### Information provided:
** Start **

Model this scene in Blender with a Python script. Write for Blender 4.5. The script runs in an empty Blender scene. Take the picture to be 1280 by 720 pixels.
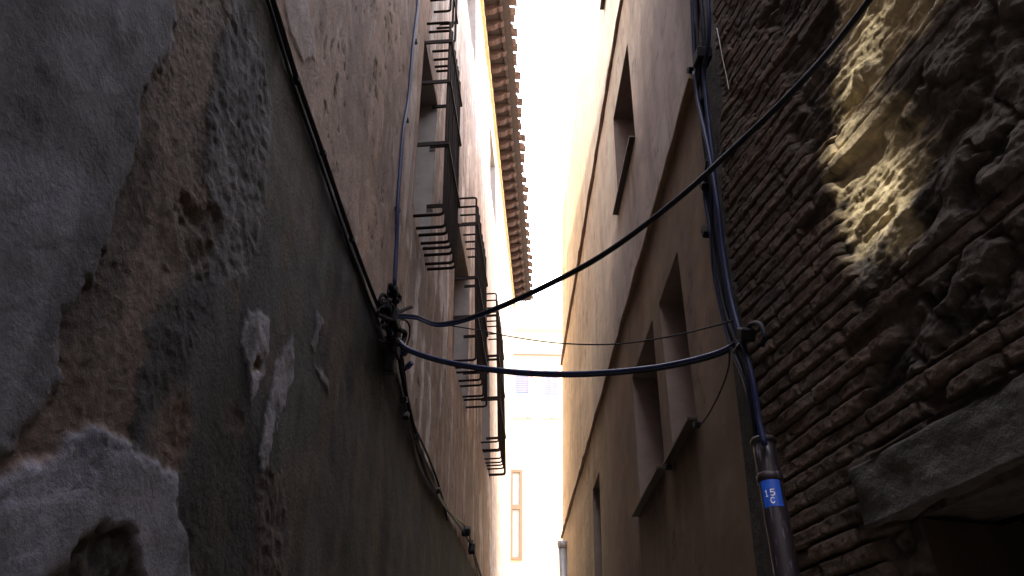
import bpy, bmesh, math, random
import numpy as np
from mathutils import Vector, Matrix
random.seed(7)
C = bpy.context.scene.collection
CAMZ = 1.6

# ------------------------------------------------------------------ camera frame (pitched up, standing in the alley)
F, CX, CY = 900., 640., 360.
def _ray(px, py): return np.array([px-CX, -(py-CY), -F])
_Y = _ray(614, 982); _Y /= np.linalg.norm(_Y)
_Z = np.array([10, (810000-260)/622., -F]); _Z /= np.linalg.norm(_Z)
_X = np.cross(_Y, _Z)
R = np.array([_X, _Y, _Z])
EYE = np.array([0, 0, CAMZ])
def wdir(px, py):
    d = R @ _ray(px, py); return d/np.linalg.norm(d)
def at_depth(px, py, dep):                      # real-world point seen in that direction at that optical depth
    return EYE + R @ (_ray(px, py)*(dep/F))
def depth_of(p): return -float((R.T @ (np.array(p)-EYE))[2])

class Wall:
    """a wall plane: u runs along it (metres), w up it (0 = eye height), o out of it into the alley"""
    def __init__(s, hvp, vvp, dist, sign):
        s.h, s.v = wdir(*hvp), wdir(*vvp)
        n = np.cross(s.h, s.v); n /= np.linalg.norm(n)
        if n[0]*sign < 0: n = -n
        s.O = n*dist + EYE; s.n = -n; s.nd = dist
    def p(s, u, w, o=0.): return s.O + u*s.h + w*s.v + o*s.n
    def pv(s, u, w, o=0.): return Vector(s.p(u, w, o))
    def hit(s, px, py, o=0.):
        r = R @ _ray(px, py); return EYE + r*((s.nd-o)/(r @ -s.n))
    def loc(s, px, py):
        q = s.hit(px, py) - s.O
        return np.linalg.solve(np.stack([s.h, s.v, s.n], 1), q)[:2]
L = Wall((708, 982), (600, -942), .9, -1)
P = Wall((614, 982), (700, -942), 1., 1)
B = Wall((360, 982), (660, -942), 1.65, 1)

def corner_uv(w):                               # where the brick face meets the plastered house at height w (brick and plaster u)
    q0, q1 = B.p(0, w), B.p(1, w); k0, k1 = (q0-P.O) @ P.n, (q1-P.O) @ P.n
    ub = k0/(k0-k1); q = B.p(ub, w)-P.O
    return ub, np.linalg.solve(np.stack([P.h, P.v, P.n], 1), q)
KB = np.polyfit([0, 5], [corner_uv(0)[0], corner_uv(5)[0]], 1)
_p0, _p5 = corner_uv(0)[1], corner_uv(5)[1]
KP = np.polyfit([_p0[1], _p5[1]], [_p0[0], _p5[0]], 1)
print('corner', KB, KP)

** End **

### Exercise aim:
Repeat, exactly and in full, each line from the start of the data to the line that contains "B = Wall((360, 982), (660, -942), 1.65, 1)". Pictures do not go in.

### Task output:
Model this scene in Blender with a Python script. Write for Blender 4.5. The script runs in an empty Blender scene. Take the picture to be 1280 by 720 pixels.
import bpy, bmesh, math, random
import numpy as np
from mathutils import Vector, Matrix
random.seed(7)
C = bpy.context.scene.collection
CAMZ = 1.6

# ------------------------------------------------------------------ camera frame (pitched up, standing in the alley)
F, CX, CY = 900., 640., 360.
def _ray(px, py): return np.array([px-CX, -(py-CY), -F])
_Y = _ray(614, 982); _Y /= np.linalg.norm(_Y)
_Z = np.array([10, (810000-260)/622., -F]); _Z /= np.linalg.norm(_Z)
_X = np.cross(_Y, _Z)
R = np.array([_X, _Y, _Z])
EYE = np.array([0, 0, CAMZ])
def wdir(px, py):
    d = R @ _ray(px, py); return d/np.linalg.norm(d)
def at_depth(px, py, dep):                      # real-world point seen in that direction at that optical depth
    return EYE + R @ (_ray(px, py)*(dep/F))
def depth_of(p): return -float((R.T @ (np.array(p)-EYE))[2])

class Wall:
    """a wall plane: u runs along it (metres), w up it (0 = eye height), o out of it into the alley"""
    def __init__(s, hvp, vvp, dist, sign):
        s.h, s.v = wdir(*hvp), wdir(*vvp)
        n = np.cross(s.h, s.v); n /= np.linalg.norm(n)
        if n[0]*sign < 0: n = -n
        s.O = n*dist + EYE; s.n = -n; s.nd = dist
    def p(s, u, w, o=0.): return s.O + u*s.h + w*s.v + o*s.n
    def pv(s, u, w, o=0.): return Vector(s.p(u, w, o))
    def hit(s, px, py, o=0.):
        r = R @ _ray(px, py); return EYE + r*((s.nd-o)/(r @ -s.n))
    def loc(s, px, py):
        q = s.hit(px, py) - s.O
        return np.linalg.solve(np.stack([s.h, s.v, s.n], 1), q)[:2]
L = Wall((708, 982), (600, -942), .9, -1)
P = Wall((614, 982), (700, -942), 1., 1)
B = Wall((360, 982), (660, -942), 1.65, 1)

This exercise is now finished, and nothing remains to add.